Sorry your solution is complicated to understand! Can you please elaborate more! Basically from this part dp2[i][(k*10+to(s[i]))%8]

first 2 nested for loops are just to calculate 1 length and 2 length arrays.From next it is for len>=3.
dp1[i][to(s[i])%8]+=powmod(2,i-1,MOD) denotes there are these many subsequences whose last 1 digit gives reminder (s[i]%8).
dp2[i][(k*10+to(s[i]))%8] denotes there are these many subsequences whose last 2 digits gives reminder (s[i]%8).
ex. (1234 here last two digits are 34 and it gives reminder (34%8));

dp2[i][(k10+to(s[i]))%8]+=dp1[i-1][k] is I am conacatenating s[i] with all subsequences whose last 1 digit gives reminder k and their last index <i .Now int these subsequnces,last 2 digti gives reminder k10+s[i] as string will be like …ks[i].Then I am taking cummulative sum and doing the same for 3 length subsequences. adding all 3 length subsequnces to previous answer.

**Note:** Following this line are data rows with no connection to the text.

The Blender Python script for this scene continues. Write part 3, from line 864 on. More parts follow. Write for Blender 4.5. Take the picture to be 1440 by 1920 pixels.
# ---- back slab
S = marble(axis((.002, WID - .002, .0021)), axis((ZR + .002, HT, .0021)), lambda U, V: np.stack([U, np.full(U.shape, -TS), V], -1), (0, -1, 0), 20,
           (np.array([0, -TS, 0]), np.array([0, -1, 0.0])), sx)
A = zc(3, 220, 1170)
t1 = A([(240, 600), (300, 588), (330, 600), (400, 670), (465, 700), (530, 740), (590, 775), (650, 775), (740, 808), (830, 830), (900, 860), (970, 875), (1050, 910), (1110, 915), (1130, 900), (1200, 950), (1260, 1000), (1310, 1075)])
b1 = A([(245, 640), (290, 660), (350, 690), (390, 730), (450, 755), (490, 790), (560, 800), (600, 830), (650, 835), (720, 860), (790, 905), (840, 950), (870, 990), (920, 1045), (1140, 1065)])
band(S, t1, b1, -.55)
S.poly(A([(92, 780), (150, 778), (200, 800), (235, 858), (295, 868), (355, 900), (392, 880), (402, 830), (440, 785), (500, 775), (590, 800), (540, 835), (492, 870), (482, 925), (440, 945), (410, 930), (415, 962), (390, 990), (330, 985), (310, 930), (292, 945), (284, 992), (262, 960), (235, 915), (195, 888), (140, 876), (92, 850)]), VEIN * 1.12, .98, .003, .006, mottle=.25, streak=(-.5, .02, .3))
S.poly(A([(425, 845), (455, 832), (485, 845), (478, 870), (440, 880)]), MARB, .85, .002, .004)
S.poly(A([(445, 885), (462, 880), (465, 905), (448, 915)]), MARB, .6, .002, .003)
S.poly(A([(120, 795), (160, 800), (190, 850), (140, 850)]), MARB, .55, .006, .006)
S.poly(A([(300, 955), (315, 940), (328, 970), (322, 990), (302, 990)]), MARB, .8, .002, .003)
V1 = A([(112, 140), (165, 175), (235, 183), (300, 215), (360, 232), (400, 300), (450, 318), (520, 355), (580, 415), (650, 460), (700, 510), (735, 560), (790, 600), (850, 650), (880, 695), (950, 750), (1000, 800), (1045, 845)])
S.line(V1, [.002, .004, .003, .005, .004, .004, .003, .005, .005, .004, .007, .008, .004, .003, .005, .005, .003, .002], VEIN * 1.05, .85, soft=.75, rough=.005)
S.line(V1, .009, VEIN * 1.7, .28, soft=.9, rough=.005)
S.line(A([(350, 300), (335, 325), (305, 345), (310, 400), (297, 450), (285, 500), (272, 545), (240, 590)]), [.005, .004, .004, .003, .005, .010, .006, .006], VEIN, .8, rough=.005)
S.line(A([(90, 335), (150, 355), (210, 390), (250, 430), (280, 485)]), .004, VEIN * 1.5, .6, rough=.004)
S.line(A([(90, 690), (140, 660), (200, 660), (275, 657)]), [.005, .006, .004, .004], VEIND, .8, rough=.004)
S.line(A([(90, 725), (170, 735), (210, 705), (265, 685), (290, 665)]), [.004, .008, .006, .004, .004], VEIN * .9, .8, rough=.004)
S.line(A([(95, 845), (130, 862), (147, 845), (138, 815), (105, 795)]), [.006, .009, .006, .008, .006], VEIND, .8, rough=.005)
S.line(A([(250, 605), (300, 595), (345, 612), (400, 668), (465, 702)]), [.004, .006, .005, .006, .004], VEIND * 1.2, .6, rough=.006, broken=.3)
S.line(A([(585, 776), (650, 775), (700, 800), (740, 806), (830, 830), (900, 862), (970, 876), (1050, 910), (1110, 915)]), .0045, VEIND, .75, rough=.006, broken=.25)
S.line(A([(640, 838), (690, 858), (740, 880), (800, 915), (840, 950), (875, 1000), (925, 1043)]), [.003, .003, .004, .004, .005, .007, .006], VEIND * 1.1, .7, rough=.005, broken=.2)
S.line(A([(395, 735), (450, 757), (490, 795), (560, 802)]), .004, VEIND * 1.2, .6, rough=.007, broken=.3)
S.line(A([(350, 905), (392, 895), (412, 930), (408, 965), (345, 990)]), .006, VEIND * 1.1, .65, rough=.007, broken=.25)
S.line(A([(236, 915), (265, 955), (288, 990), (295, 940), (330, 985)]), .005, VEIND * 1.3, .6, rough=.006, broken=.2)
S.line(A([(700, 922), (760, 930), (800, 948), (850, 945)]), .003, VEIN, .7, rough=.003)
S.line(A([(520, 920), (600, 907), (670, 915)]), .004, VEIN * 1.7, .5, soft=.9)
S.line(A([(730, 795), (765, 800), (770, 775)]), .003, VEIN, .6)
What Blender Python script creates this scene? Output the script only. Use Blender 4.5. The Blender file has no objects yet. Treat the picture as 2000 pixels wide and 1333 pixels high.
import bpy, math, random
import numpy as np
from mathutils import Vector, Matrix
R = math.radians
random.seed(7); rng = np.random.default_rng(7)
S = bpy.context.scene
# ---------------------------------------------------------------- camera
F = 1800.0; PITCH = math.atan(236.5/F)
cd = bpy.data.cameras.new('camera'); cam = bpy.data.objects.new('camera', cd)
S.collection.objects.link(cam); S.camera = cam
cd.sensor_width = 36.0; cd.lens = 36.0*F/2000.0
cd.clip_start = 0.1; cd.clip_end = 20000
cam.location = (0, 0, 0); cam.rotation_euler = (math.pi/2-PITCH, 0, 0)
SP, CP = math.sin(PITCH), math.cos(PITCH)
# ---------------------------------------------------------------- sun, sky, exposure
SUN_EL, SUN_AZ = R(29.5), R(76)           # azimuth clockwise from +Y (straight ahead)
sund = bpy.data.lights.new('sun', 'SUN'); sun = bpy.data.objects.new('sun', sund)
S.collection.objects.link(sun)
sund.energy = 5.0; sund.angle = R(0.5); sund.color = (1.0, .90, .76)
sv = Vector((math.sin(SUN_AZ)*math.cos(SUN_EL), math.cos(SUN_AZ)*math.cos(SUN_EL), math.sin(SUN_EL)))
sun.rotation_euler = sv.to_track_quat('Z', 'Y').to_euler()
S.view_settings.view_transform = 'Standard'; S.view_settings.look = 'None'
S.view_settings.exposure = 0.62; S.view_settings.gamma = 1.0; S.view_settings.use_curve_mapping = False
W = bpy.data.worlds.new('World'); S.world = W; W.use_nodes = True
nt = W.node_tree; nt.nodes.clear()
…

Tell me one thing that how can you concatenate digits by multiplying 10 into (1,2,3,…7) ?

@bansal1232 If we want to concatenate digits 1 and 2 then 1*10+2=12 that’s it. :slight_smile:

Please explain that tricky part in detail! I mean how did you able to deduce this with just single line formula?